You might start with simple chips like counters and registers and shift registers and gates and try designing some simple projects like frequency generators or frequency counters. You’ll probably need to use an oscilloscope for this. You’ll learn so much even if you don’t build this. Then you’ll be ready to look for better chips for the same thing.

You can probably buy chips that output graphics and video from a microprocessor to your TV for the next step. These projects will cost a little and take some time but the learning will never be forgotten, and the techniques by which you achieve your goal will remain forever.

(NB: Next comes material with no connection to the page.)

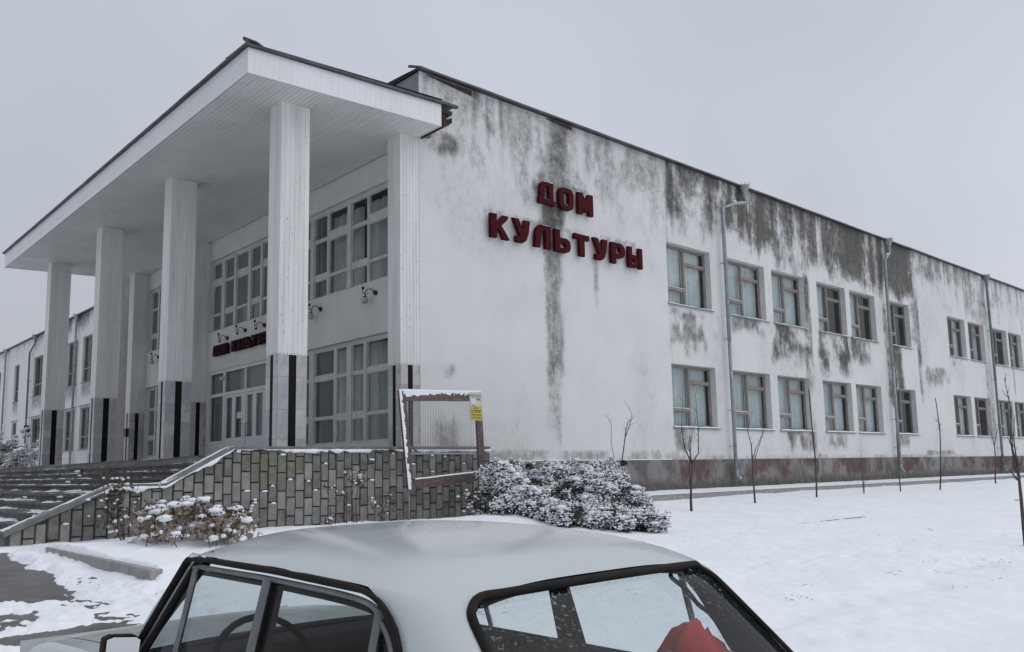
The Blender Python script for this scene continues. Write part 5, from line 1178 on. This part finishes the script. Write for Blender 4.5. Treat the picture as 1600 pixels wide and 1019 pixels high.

I used to think that when I came up with an approach to a certain circuit, I couldn’t really assign what was in my head to a company that I worked for. All the little pieces of computer circuit learning, and coding too, that was in me was all I had to go on for my future.

Apple in movies

Comment from E-mail

I have a question which I have been pondering for a while and I think you might be a man that can answer it. I have seen a lot of movies in my time and when a computer is involved in a movie say an actor is actually using it or it’s just in the background it alwyas seems to be a Macintosh computer never a PC. You don’t see Windows 95/98 running on these computers in the movies for example in American Pie that kid is using a Mac for transmitting video using a netcam. What gives? Is it Apple’s marketing? or is it that Macintosh screens have better refresh rates? I’d appreciate an answer

Woz

There are lots of reasons like Apple actually lobbying to have it’s computers in movies. But the most likely reason to me is that the sorts of people that make movies use Macintoshes. Most of the real interesting people like that whom I meet seem to use Macs.

Apple /// monitor

Comment from E-mail

Hello. I was fooling around on my Apple ][e the other today and finally noticed it’s monitor says “monitor///” on it. It’s a bit wider than the ][e, so I guess it’s an Apple /// monitor. I wanted to ask you: what was it you think about the Apple /// that just didn’t work? I’ve heard it wasn’t all that bad a machine, but I’ve seen pictures of it and sure looks big and bulky. The built-in 5.25in floppy drive idea wasn’t seen again, as far as I know, until the Apple ][c Plus (which I used to own, w/ a built in 3.5in floppy on the side of the keyboard). I also heard there were some heating/cooling problems with it. Is what I have heard true?

Woz

The Apple /// had a lot of hardware problems, including heat problems and PC traces that were too thin for that time and which shorted out. Also, the clock chip had to initially be left out due to a chip problem. There was very little software at first. Of the 5 main programs that we’d planned, only one was ready, the one being written outside of Apple (Visicalc). It had an Apple ][ mode but we actually added chips to disable functions, like the 80 column display and extra RAM. This was done so that users wouldn’t think that the Apple ][ was good for business. It was a marketing concept.